■ Aim ■
Write out the entire listing below exactly as it appears, minus any pictures.

■ Stored data ■

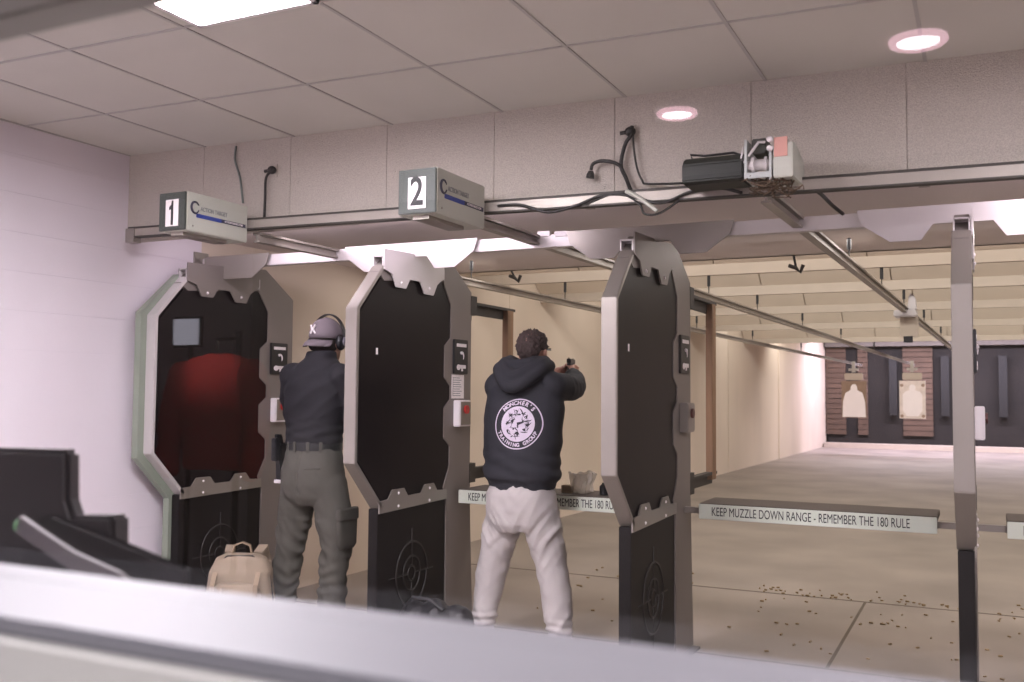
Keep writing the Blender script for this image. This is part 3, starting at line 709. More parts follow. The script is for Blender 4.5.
for pts in (((-.02, .06), (.20, .10), (.30, .20), (.24, .04), (.10, -.02), (.02, -.05)), ((-.12, -.42), (-.02, -.30), (.06, -.29), (.14, -.42), (.08, -.40), (.05, -.52), (.0, -.40)),
            ((-.42, .30), (-.25, .38), (-.10, .36), (-.22, .33)), ((-.5, .0), (-.42, .1), (-.34, .06), (-.44, -.05)), ((.3, -.02), (.5, .02), (.44, -.1)), ((.30, .30), (.42, .38), (.40, .22)),
            ((-.05, .38), (.08, .42), (.16, .36), (.05, .34)), ((-.44, -.25), (-.36, -.2), (-.34, -.4)), ((.22, -.2), (.34, -.16), (.38, -.3), (.28, -.26)), ((.0, .02), (.06, .0), (.06, -.16), (.01, -.14)),
            ((-.30, .12), (-.18, .18), (-.14, .10), (-.24, .06)), ((-.2, -.2), (-.1, -.14), (-.12, -.24))): blob(pts)
for _ in range(34):                                                  # fine drawn lines of the badge
    a, rr, th = r.uniform(0, 2*PI), .62*math.sqrt(r.random()), r.uniform(0, PI); L = r.uniform(.06, .16); w = r.uniform(.012, .026); bend = r.uniform(-.06, .06)
    cxx, czz = rr*math.cos(a), rr*math.sin(a); d = Vector((math.cos(th), math.sin(th))); nn = Vector((-d.y, d.x)); up_, dn = [], []
    for i in range(7):
        u = i/6*2-1; q_ = Vector((cxx, czz))*(.85)+d*L*u+nn*bend*(1-u*u); ww = w*(1-u*u*.8)
        up_.append(q_+nn*ww); dn.append(q_-nn*ww)
    P_ = [(ex+p.x*ER, ez+p.y*ER) for p in up_+dn]
    decal('badge_mark', P_, [(i, i+1, 8+i, 7+i) for i in range(6)], M_pdark, .0055)
def arc_text(s, a0, a1, rad, size, flip):
    n = len(s)
    for i, ch in enumerate(s):
        if ch == ' ': continue
        a = a0+(a1-a0)*i/(n-1); me = textmesh(ch, size, .0012, 1.0, 0.)
        up = Vector((math.cos(a), math.sin(a)))*(-1 if flip else 1); rt = Vector((up.y, -up.x))
        V = []
        for v in me.vertices:
            q = rt*v.co.x+up*v.co.y; V.append((ex+rad*math.cos(a)+q.x, ez+rad*math.sin(a)+q.y))
        decal('badge_letter', V, [list(p.vertices) for p in me.polygons], M_print, .0045)
arc_text(BADGE_TOP, math.radians(135), math.radians(45), ER*.83, .030, False)
arc_text(BADGE_BOT, math.radians(205), math.radians(335), ER*.83, .027, True)
# trousers
def fold3(v, n):
    s = 1 if v.x > 0 else -1; k = 1 if v.z < .62 else .5
    d = .006*nz((v.x*6, v.y*6, v.z*6))+.006*k*nz((v.x*9, v.y*9, v.z*24+s*v.x*20))
    d += .010*rg((v.x*5+4, v.y*5, v.z*9-s*v.x*14))*(1 if v.z > .3 else 1.3)
    d += .007*max(0, 1-abs(v.z-.13)/.10)*math.sin(v.z*150+4*nz((v.x*7, v.y*7, 0)))
    d += .008*max(0, 1-abs(v.z-.66)/.12)*nz((v.x*8, 3, v.z*30-abs(v.x)*40))
    return d
b = MB(); column_(b, [(.93, (0, -.005), .178, .135), (.86, (0, -.01), .200, .152), (.78, (0, -.012), .205, .152), (.70, (0, -.01), .195, .14), (.655, (0, -.005), .165, .115)])
for s in (1, -1):
    limb(b, [((s*.098, -.005, .80), .112), ((s*.135, .0, .64), .104), ((s*.180, .012, .46), .088), ((s*.215, .0, .28), .080), ((s*.240, -.02, .11), .070), ((s*.245, -.022, .075), .062)])
put('trousers', remesh(b, .0085, 4, fold3), mat('trouser_fleece', '#b6b0ae', .9, 0, var=.05, scale=5, bump=.2, bscale=260), t)
for s in (-1, 1):
    b = MB(); shoe(b, (s*.248, .02), -s*.22); put('shoe', remesh(b, .006, 2), mat('pale_sneaker', '#c9c2bc', .6), t)
# hair, ear defenders, glasses
def hair(c, rad, low, curl, m, name='hair'):
    b = bmesh.new(); bmesh.ops.create_icosphere(b, subdivisions=5, radius=1)
    for v in b.verts:
        u = v.co.copy(); face = max(0, u.y-.25)*1.6*max(0, min(1, (.45-u.z)*2.5)); nape = max(0, -(u.z+low))*2
        side = max(0, min(1, (-.02-u.z)*4))*max(0, min(1, (u.y+.62)*3))*.3 if low < .8 else 0
        k = 1-min(.4, face+side)-min(.3, nape)
        p = Vector((u.x*rad[0], u.y*rad[1], u.z*rad[2]))*k
        if k > .93: p += u*(curl*(1-2.2*noise.voronoi(p*75)[0][0])+curl*.5*nz(p*35))
        v.co = p+Vector(c)
    me = bpy.data.meshes.new(name); b.to_mesh(me); b.free()
    for p in me.polygons: p.use_smooth = True
    return me
me = hair(Vector(HC)+Vector((0, -.012, .028)), (.090, .110, .108), .62, .013, None); put('hair', me, mat('curly_hair', '#3a2d2a', .7, 0, var=.55, scale=90, bump=.8, bscale=120), t)
W2 = lambda v: P2+Vector(HC)+Vector(v)
b = MB()
for s in (-1, 1):
    b.tube([W2((s*.084, -.01, .016)), W2((s*.082, .05, .018)), W2((s*.066, .098, .018))], .0035, 8)
b.tube([W2((-.066, .098, .026)), W2((-.03, .112, .028)), W2((0, .114, .024)), W2((.03, .112, .028)), W2((.066, .098, .026))], .0035, 8)
b.build('glasses_frame', M_blk, t)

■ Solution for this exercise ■
Keep writing the Blender script for this image. This is part 3, starting at line 709. More parts follow. The script is for Blender 4.5.
for pts in (((-.02, .06), (.20, .10), (.30, .20), (.24, .04), (.10, -.02), (.02, -.05)), ((-.12, -.42), (-.02, -.30), (.06, -.29), (.14, -.42), (.08, -.40), (.05, -.52), (.0, -.40)),
            ((-.42, .30), (-.25, .38), (-.10, .36), (-.22, .33)), ((-.5, .0), (-.42, .1), (-.34, .06), (-.44, -.05)), ((.3, -.02), (.5, .02), (.44, -.1)), ((.30, .30), (.42, .38), (.40, .22)),
            ((-.05, .38), (.08, .42), (.16, .36), (.05, .34)), ((-.44, -.25), (-.36, -.2), (-.34, -.4)), ((.22, -.2), (.34, -.16), (.38, -.3), (.28, -.26)), ((.0, .02), (.06, .0), (.06, -.16), (.01, -.14)),
            ((-.30, .12), (-.18, .18), (-.14, .10), (-.24, .06)), ((-.2, -.2), (-.1, -.14), (-.12, -.24))): blob(pts)
for _ in range(34):                                                  # fine drawn lines of the badge
    a, rr, th = r.uniform(0, 2*PI), .62*math.sqrt(r.random()), r.uniform(0, PI); L = r.uniform(.06, .16); w = r.uniform(.012, .026); bend = r.uniform(-.06, .06)
    cxx, czz = rr*math.cos(a), rr*math.sin(a); d = Vector((math.cos(th), math.sin(th))); nn = Vector((-d.y, d.x)); up_, dn = [], []
    for i in range(7):
        u = i/6*2-1; q_ = Vector((cxx, czz))*(.85)+d*L*u+nn*bend*(1-u*u); ww = w*(1-u*u*.8)
        up_.append(q_+nn*ww); dn.append(q_-nn*ww)
    P_ = [(ex+p.x*ER, ez+p.y*ER) for p in up_+dn]
    decal('badge_mark', P_, [(i, i+1, 8+i, 7+i) for i in range(6)], M_pdark, .0055)
def arc_text(s, a0, a1, rad, size, flip):
    n = len(s)
    for i, ch in enumerate(s):
        if ch == ' ': continue
        a = a0+(a1-a0)*i/(n-1); me = textmesh(ch, size, .0012, 1.0, 0.)
        up = Vector((math.cos(a), math.sin(a)))*(-1 if flip else 1); rt = Vector((up.y, -up.x))
        V = []
        for v in me.vertices:
            q = rt*v.co.x+up*v.co.y; V.append((ex+rad*math.cos(a)+q.x, ez+rad*math.sin(a)+q.y))
        decal('badge_letter', V, [list(p.vertices) for p in me.polygons], M_print, .0045)
arc_text(BADGE_TOP, math.radians(135), math.radians(45), ER*.83, .030, False)
arc_text(BADGE_BOT, math.radians(205), math.radians(335), ER*.83, .027, True)
# trousers
def fold3(v, n):
    s = 1 if v.x > 0 else -1; k = 1 if v.z < .62 else .5
    d = .006*nz((v.x*6, v.y*6, v.z*6))+.006*k*nz((v.x*9, v.y*9, v.z*24+s*v.x*20))
    d += .010*rg((v.x*5+4, v.y*5, v.z*9-s*v.x*14))*(1 if v.z > .3 else 1.3)
    d += .007*max(0, 1-abs(v.z-.13)/.10)*math.sin(v.z*150+4*nz((v.x*7, v.y*7, 0)))
    d += .008*max(0, 1-abs(v.z-.66)/.12)*nz((v.x*8, 3, v.z*30-abs(v.x)*40))
    return d
b = MB(); column_(b, [(.93, (0, -.005), .178, .135), (.86, (0, -.01), .200, .152), (.78, (0, -.012), .205, .152), (.70, (0, -.01), .195, .14), (.655, (0, -.005), .165, .115)])
for s in (1, -1):
    limb(b, [((s*.098, -.005, .80), .112), ((s*.135, .0, .64), .104), ((s*.180, .012, .46), .088), ((s*.215, .0, .28), .080), ((s*.240, -.02, .11), .070), ((s*.245, -.022, .075), .062)])
put('trousers', remesh(b, .0085, 4, fold3), mat('trouser_fleece', '#b6b0ae', .9, 0, var=.05, scale=5, bump=.2, bscale=260), t)
for s in (-1, 1):
    b = MB(); shoe(b, (s*.248, .02), -s*.22); put('shoe', remesh(b, .006, 2), mat('pale_sneaker', '#c9c2bc', .6), t)
# hair, ear defenders, glasses
def hair(c, rad, low, curl, m, name='hair'):
    b = bmesh.new(); bmesh.ops.create_icosphere(b, subdivisions=5, radius=1)
    for v in b.verts:
        u = v.co.copy(); face = max(0, u.y-.25)*1.6*max(0, min(1, (.45-u.z)*2.5)); nape = max(0, -(u.z+low))*2
        side = max(0, min(1, (-.02-u.z)*4))*max(0, min(1, (u.y+.62)*3))*.3 if low < .8 else 0
        k = 1-min(.4, face+side)-min(.3, nape)
        p = Vector((u.x*rad[0], u.y*rad[1], u.z*rad[2]))*k
        if k > .93: p += u*(curl*(1-2.2*noise.voronoi(p*75)[0][0])+curl*.5*nz(p*35))
        v.co = p+Vector(c)
    me = bpy.data.meshes.new(name); b.to_mesh(me); b.free()
    for p in me.polygons: p.use_smooth = True
    return me
me = hair(Vector(HC)+Vector((0, -.012, .028)), (.090, .110, .108), .62, .013, None); put('hair', me, mat('curly_hair', '#3a2d2a', .7, 0, var=.55, scale=90, bump=.8, bscale=120), t)
W2 = lambda v: P2+Vector(HC)+Vector(v)
b = MB()
for s in (-1, 1):
    b.tube([W2((s*.084, -.01, .016)), W2((s*.082, .05, .018)), W2((s*.066, .098, .018))], .0035, 8)
b.tube([W2((-.066, .098, .026)), W2((-.03, .112, .028)), W2((0, .114, .024)), W2((.03, .112, .028)), W2((.066, .098, .026))], .0035, 8)
b.build('glasses_frame', M_blk, t)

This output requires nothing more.